J.P. Morgan Chase chief executive, Jamie Dimon, said in his annual letter to the shareholders that the credit card regulations that came into effect recently have negatively affected the company. He said the regulations hurt the company’s ability to offer credit to a large number of its customers.
Dimon said that the bank could end up losing as much as $750 million because of the CARD Act. He said that because of the new regulations, the company would not be able to offer credit cards to about 15% of its customers, as they were now deemed too risky. Moreover, many existing customers would see their credit lines reduced and some might even face cancellation of their card. The bank would also cut back on its promotional offers for new customers and for those transferring balance from another card.
The letter to the shareholders however supported some of the new regulations. Dimon said that he understood that some regulation was necessary to make the financial system more stable and reduce the risk to both companies and their customers.
However, he added that distinction had to be made for banks that are running their operations successfully without too much risk. He pointed out that J.P. Morgan hardly used any of the TARP funds that it took from the government, which showed that the company was doing well despite the recession, while some other banks were collapsing around it.

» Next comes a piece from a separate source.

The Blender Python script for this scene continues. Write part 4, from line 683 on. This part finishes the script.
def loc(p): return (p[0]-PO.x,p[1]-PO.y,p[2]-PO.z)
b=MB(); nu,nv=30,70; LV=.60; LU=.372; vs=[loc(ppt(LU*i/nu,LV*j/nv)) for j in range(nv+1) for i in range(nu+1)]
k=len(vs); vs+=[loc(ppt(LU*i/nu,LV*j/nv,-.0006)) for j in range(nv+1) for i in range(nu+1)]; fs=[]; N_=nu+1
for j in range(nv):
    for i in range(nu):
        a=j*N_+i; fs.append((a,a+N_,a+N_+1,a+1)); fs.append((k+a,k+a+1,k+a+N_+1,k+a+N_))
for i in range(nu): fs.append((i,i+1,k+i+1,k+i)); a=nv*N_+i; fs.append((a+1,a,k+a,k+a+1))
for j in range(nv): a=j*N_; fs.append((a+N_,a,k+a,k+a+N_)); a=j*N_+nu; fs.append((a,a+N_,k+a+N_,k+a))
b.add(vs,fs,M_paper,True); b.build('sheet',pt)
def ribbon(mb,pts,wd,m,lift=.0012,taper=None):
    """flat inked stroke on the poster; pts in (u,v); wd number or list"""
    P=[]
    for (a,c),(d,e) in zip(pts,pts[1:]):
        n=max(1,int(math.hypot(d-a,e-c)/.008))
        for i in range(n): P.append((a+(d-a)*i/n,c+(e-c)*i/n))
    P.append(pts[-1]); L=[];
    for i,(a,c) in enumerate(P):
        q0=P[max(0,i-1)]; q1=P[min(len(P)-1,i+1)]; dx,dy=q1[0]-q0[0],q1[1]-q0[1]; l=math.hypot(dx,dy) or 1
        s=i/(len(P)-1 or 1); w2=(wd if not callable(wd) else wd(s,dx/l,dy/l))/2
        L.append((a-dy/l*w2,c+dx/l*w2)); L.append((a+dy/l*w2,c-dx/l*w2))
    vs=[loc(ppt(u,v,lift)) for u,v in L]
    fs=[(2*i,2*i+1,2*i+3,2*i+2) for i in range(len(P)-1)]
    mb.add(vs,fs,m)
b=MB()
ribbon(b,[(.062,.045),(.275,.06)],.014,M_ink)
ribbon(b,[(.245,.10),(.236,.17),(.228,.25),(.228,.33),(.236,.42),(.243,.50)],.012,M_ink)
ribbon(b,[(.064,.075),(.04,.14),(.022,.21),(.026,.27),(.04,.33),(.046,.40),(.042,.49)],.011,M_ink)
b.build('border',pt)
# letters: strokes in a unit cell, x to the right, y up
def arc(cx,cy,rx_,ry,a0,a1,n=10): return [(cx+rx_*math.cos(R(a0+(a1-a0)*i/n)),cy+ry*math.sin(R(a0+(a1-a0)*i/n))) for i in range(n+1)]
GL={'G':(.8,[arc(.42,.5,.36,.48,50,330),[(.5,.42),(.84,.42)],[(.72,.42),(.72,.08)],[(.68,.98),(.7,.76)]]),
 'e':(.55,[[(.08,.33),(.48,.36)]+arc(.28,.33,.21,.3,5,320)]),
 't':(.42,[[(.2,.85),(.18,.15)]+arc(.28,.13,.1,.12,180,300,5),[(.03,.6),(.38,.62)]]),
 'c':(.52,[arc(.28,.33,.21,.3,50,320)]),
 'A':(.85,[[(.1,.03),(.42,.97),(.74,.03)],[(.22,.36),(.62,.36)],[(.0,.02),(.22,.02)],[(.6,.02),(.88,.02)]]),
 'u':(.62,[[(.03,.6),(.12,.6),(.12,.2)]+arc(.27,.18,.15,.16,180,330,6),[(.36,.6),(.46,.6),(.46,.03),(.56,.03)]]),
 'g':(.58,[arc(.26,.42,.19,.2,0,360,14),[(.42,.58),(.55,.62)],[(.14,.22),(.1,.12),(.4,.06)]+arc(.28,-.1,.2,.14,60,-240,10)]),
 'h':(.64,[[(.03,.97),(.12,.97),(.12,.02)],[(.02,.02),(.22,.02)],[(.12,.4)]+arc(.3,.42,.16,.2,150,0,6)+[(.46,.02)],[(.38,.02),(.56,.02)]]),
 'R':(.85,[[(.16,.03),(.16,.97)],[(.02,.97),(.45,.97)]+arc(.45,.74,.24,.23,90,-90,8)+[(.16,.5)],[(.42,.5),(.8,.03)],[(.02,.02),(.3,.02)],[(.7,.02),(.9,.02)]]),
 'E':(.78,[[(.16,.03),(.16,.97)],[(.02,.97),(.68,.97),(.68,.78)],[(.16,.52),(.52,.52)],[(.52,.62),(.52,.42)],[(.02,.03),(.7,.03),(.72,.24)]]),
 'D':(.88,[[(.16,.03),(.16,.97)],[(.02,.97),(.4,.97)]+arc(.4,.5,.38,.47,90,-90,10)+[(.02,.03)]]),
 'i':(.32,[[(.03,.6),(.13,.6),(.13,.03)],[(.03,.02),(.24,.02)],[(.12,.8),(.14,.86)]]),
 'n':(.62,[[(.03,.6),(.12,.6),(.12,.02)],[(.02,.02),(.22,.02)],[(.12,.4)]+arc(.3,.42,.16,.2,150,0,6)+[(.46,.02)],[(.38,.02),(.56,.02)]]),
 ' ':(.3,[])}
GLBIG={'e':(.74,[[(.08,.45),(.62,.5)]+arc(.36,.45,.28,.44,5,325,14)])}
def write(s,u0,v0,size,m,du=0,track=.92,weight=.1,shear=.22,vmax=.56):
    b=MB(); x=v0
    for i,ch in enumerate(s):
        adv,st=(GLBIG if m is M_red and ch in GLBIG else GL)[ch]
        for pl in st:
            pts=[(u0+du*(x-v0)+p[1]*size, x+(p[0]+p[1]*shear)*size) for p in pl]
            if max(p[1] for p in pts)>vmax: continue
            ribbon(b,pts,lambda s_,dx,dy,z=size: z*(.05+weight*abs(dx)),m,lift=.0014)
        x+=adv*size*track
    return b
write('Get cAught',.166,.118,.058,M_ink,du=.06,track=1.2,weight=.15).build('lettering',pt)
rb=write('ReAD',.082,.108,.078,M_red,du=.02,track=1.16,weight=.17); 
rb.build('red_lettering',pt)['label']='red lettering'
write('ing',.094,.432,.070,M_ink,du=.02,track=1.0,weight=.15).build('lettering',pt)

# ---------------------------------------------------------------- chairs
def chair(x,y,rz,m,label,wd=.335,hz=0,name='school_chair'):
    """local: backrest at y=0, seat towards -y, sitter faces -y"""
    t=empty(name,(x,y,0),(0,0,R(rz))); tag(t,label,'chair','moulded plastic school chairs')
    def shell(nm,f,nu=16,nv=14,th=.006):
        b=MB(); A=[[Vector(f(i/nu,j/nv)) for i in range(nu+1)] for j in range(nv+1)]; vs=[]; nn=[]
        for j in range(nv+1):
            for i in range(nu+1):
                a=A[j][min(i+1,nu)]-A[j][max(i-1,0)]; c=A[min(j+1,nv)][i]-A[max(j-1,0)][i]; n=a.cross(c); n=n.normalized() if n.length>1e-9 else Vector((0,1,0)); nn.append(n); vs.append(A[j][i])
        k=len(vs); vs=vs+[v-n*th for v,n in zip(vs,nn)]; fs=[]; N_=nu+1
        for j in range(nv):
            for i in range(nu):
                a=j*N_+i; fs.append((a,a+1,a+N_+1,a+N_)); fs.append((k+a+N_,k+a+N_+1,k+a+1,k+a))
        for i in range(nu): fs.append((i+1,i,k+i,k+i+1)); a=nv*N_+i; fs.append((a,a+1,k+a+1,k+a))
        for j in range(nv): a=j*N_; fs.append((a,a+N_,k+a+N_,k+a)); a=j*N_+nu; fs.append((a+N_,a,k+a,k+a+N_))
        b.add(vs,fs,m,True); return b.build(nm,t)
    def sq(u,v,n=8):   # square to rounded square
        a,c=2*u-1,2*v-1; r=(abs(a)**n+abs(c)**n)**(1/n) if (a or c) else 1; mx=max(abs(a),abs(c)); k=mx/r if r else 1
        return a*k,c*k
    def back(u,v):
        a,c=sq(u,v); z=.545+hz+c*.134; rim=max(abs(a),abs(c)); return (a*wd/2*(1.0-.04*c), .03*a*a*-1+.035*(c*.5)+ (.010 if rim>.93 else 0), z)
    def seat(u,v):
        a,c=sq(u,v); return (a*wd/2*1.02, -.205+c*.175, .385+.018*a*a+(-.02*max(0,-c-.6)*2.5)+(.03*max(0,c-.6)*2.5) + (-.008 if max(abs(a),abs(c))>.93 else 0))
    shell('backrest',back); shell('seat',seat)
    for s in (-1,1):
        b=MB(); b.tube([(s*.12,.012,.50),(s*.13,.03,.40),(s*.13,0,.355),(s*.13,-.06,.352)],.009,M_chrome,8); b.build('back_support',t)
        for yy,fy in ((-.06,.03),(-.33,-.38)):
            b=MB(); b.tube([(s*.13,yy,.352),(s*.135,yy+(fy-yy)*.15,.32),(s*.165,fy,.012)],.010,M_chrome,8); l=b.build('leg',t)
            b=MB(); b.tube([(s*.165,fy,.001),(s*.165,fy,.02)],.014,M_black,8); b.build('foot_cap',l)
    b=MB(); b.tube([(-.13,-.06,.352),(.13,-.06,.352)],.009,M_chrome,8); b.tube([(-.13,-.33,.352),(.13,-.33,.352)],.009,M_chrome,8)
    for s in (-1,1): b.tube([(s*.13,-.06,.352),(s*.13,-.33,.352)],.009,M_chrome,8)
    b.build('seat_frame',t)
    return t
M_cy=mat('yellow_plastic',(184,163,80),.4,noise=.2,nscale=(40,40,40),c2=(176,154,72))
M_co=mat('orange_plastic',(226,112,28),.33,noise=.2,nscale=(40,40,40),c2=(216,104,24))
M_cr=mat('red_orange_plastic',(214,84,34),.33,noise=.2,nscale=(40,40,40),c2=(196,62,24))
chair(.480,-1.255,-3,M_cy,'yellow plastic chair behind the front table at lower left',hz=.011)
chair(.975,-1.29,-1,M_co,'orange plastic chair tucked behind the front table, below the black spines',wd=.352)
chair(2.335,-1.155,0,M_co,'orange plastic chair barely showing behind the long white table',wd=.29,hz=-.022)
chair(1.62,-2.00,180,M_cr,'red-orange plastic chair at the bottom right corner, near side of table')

Some analysts rejected claims made in the letter, saying that regulation was absolutely necessary to make sure that we don’t have another financial crisis in the near future. They say that it was the banks’ responsibility to make sure that they were properly screening new customers for creditworthiness. This would help in reducing systemic risk in the financial industry, which would also be good for the banks.
The CARD Act has brought in a number of important regulations to curb aggressive tactics of banks, which put customers and the whole financial system at serious risk. One of the major changes is that banks would now be unable to arbitrarily increase interest rates for credit card customers.
Moreover, any payments made by the customers would be applied to the higher interest debt to make sure that banks cannot take undue advantage of customers’ ignorance. Although most banks would see reduced profitability because of the new regulations, they are seen as a vital measure for the stability of the system.